Missionaries from an American denomination called Bible Presbyterian established the church in the 1940s during the period of British Mandate. They had a fair amount of success attracting Arab Catholic and Orthodox Christians to their Bible-centric approach to faith.
But in the decades after the creation of Israel, the American church’s growing embrace of the Jewish state opened a gulf between the parent church and its Palestinian members. An agreement was reached in which the Baraka Church would be run entirely by its local members with no interference from missionaries, but would continue to receive funding from the parent church in America.
This tentative truce was shattered in 2012 when the Bible Presbyterians attempted to sell off a large plot of the church’s land to a group that Baraka members say planned to annex the property to the neighboring Israeli settlement. The deal sparked protests and riots throughout Bethlehem.
For Awad and the members of the Baraka Church, this was the ultimate betrayal. They attempted to block the sale though legal action that spanned Israel, the United States and Sweden and is still in process. In response, the Bible Presbyterians cut off all funding to the Palestinian church. For a church with declining membership and few outside supporters, the funding cut has left the Baraka Church financially on the brink.
Danny Awad says his church is engaged in a decades-long battle with dispensationalism. But for a man at war, Awad is frequently willing to embrace his enemy. He often opens his pulpit to visiting pastors whose pro-Israel theological leanings he finds infuriating and personally hurtful. If they are willing to come to his church, he will have them.
On this Sunday, the guest preacher exemplifies how that strategy has borne fruit. Pastor Kevin Brown of the Perfecting Church in Sewell, N.J., was drawn to the clergy by a fascination with eschatology and the final fate of mankind. Raised with dispensationalist belief, Brown acknowledges that he still subscribes to a literal translation of Scripture pertaining to the end of days. But, he says, coming to the West Bank and experiencing Christian fellowship at the Baraka Church for the first time five years ago helped him re-examine his beliefs.
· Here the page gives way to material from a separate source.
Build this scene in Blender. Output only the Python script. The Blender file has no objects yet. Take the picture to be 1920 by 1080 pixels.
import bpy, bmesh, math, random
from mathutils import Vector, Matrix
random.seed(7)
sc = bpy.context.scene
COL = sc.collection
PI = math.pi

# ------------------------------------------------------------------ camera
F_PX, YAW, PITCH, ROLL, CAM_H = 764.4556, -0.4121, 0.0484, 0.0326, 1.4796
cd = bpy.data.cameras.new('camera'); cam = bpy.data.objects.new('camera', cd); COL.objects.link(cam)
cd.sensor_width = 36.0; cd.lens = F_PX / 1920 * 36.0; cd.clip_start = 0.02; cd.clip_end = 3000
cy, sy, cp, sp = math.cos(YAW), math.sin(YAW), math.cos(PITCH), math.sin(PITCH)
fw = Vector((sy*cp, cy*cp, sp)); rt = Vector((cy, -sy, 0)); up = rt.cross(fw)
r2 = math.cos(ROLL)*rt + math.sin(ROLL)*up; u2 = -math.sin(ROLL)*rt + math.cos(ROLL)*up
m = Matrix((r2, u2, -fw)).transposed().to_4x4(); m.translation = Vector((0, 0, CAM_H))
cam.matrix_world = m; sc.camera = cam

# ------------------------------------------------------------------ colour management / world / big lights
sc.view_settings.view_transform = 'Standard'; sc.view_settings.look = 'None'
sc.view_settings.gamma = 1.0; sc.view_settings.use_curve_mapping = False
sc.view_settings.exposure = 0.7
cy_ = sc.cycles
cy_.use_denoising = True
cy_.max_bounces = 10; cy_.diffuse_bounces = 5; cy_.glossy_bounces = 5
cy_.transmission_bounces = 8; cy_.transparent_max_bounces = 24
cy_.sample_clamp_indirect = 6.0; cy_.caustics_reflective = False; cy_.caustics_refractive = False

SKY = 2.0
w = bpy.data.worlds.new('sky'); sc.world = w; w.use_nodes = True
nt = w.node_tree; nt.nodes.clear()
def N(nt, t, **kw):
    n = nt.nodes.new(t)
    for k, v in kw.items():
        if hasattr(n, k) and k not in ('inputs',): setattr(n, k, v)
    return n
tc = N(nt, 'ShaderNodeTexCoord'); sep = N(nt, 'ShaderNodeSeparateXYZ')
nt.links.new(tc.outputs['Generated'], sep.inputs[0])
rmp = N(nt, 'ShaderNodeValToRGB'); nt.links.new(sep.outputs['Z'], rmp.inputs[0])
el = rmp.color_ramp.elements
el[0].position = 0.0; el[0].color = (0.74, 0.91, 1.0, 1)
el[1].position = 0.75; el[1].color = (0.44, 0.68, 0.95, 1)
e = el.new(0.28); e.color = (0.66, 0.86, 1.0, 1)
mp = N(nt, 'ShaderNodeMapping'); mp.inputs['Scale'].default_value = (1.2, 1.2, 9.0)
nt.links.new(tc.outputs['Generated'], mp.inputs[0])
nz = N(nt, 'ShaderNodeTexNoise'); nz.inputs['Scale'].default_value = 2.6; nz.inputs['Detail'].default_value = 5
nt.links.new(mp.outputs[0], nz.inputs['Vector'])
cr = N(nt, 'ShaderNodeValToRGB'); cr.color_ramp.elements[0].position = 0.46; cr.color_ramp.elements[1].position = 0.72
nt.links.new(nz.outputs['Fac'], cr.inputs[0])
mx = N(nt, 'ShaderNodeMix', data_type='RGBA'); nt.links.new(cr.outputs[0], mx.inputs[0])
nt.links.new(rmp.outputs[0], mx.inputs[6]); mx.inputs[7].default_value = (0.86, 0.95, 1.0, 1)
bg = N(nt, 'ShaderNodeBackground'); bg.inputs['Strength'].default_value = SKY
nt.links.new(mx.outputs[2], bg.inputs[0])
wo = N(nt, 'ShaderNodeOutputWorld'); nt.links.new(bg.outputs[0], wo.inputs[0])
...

“Jesus is returning,” he says. “Other than that, I let go of the speculative theology that was dictating to me how I saw this part of the world.”
Brown now brings other American pastors to the West Bank in the hopes that their theological and political beliefs will gain nuance through interaction with the reality, and the Christians, on the ground. He says that Awad doesn’t try to directly counter guests’ beliefs. By giving up his pulpit he creates a connection between place and preacher that can’t be done any other way.
“When they’re preparing to present at that pulpit, it forces them to look at that part of the world in ways they never have and to interact with the text of the Bible in ways that they never have,” Brown says. “There’s no way that does not become in some way paradigm-shifting for them.”
Awad knows he’s not going to change everyone’s mind. He’s OK with that. He recently invited a guest preacher from the Southern Baptist Convention–a famously conservative and literalist branch of American evangelicalism. He has no illusions that the preacher left an outspoken advocate for the Palestinian people. But at least that preacher now knows that they exist–that he has brothers and sisters in Christ–invisible behind the wall.